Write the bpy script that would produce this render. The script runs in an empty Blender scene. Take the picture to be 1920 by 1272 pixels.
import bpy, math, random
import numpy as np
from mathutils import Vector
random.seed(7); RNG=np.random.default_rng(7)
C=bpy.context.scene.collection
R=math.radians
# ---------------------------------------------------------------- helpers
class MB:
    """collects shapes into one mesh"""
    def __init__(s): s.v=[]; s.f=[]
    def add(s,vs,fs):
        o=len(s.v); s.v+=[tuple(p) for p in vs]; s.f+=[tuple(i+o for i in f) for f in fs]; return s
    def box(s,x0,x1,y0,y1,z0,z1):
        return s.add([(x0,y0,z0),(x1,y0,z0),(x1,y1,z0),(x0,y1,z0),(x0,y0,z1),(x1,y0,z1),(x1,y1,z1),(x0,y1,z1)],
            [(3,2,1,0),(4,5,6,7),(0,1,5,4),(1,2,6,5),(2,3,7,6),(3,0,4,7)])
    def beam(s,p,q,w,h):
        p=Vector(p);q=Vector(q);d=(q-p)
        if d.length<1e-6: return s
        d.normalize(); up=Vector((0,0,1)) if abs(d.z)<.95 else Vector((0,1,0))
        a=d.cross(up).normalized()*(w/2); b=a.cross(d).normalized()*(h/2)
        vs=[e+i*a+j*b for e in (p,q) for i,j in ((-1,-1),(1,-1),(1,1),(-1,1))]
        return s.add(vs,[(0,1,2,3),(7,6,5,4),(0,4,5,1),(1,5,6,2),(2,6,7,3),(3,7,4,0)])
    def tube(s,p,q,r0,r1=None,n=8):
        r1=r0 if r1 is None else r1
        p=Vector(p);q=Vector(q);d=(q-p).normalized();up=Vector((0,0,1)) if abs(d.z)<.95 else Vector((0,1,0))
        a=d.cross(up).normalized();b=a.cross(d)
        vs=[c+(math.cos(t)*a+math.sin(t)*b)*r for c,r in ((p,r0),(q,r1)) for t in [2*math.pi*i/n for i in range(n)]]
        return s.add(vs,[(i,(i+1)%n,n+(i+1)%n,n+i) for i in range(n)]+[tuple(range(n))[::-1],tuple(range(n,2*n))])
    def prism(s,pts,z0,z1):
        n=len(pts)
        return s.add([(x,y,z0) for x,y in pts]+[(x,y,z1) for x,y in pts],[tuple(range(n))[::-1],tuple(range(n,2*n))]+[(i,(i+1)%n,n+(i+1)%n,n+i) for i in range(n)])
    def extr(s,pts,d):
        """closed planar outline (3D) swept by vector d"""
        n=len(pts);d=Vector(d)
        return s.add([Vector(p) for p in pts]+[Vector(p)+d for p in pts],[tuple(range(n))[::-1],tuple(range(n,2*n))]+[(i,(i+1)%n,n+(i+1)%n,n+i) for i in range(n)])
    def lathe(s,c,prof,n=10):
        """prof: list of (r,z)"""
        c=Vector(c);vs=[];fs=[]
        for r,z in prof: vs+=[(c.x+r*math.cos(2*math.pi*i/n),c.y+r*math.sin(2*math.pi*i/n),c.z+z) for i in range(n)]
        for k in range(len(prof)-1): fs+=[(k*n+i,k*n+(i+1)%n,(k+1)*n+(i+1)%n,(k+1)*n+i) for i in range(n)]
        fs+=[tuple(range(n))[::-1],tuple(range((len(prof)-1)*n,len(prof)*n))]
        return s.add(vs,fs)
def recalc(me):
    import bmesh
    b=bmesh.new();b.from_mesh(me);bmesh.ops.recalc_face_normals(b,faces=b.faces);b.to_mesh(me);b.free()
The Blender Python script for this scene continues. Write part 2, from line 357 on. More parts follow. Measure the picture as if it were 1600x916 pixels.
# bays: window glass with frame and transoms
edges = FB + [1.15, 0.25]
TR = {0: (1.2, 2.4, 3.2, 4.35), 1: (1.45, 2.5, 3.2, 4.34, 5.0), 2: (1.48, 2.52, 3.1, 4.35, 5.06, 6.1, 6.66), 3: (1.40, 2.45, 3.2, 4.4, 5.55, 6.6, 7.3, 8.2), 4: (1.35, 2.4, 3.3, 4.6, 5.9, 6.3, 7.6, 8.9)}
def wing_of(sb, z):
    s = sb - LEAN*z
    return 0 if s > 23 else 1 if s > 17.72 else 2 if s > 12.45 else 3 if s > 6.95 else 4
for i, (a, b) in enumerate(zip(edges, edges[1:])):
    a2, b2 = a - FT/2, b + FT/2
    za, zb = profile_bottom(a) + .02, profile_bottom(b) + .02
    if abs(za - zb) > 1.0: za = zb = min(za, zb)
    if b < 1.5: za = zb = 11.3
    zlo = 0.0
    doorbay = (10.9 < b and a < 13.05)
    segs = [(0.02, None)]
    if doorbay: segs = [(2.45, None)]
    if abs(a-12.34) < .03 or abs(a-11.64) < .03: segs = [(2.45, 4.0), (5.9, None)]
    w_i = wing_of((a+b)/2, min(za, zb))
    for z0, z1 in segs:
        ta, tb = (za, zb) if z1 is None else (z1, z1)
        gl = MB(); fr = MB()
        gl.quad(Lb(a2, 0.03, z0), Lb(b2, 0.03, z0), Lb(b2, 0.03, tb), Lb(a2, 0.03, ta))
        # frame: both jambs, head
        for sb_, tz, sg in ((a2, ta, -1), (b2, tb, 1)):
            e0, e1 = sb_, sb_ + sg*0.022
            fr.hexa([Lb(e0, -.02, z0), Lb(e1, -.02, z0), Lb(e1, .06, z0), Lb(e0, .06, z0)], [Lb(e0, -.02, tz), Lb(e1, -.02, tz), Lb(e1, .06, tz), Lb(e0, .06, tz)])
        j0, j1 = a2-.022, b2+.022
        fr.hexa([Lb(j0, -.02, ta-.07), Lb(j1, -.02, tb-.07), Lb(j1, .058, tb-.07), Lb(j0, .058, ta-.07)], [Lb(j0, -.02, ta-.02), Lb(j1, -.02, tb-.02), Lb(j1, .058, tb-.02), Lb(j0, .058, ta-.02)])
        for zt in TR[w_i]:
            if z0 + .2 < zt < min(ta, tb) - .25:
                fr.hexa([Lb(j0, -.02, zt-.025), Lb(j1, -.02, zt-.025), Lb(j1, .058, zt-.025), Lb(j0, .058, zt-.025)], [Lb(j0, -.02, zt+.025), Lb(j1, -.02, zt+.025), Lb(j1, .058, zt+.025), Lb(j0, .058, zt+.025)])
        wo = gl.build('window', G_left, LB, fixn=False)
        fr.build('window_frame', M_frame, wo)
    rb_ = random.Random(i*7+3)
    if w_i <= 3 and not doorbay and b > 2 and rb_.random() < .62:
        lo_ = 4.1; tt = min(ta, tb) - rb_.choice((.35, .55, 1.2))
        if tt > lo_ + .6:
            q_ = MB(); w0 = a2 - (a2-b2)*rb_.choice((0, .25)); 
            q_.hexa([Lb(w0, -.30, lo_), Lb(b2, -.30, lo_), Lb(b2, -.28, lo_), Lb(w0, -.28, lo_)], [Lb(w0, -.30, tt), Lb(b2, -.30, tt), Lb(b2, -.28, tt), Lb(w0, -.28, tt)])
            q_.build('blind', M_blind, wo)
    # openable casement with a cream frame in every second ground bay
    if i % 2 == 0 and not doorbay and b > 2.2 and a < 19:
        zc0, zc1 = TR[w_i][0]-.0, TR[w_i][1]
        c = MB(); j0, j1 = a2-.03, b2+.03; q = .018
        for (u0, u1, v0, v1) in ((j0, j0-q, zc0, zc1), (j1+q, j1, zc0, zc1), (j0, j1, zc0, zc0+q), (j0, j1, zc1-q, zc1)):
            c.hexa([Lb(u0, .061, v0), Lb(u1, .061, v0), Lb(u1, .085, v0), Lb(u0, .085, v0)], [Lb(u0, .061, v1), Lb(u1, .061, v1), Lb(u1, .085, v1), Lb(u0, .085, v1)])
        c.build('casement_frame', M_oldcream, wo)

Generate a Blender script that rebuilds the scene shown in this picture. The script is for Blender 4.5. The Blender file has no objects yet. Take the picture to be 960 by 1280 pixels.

• **Written request**
Find the lines above holding the word "Take" and show them.

• **Written response**
Write the bpy script that would produce this render. The script runs in an empty Blender scene. Take the picture to be 1920 by 1272 pixels.
Generate a Blender script that rebuilds the scene shown in this picture. The script is for Blender 4.5. The Blender file has no objects yet. Take the picture to be 960 by 1280 pixels.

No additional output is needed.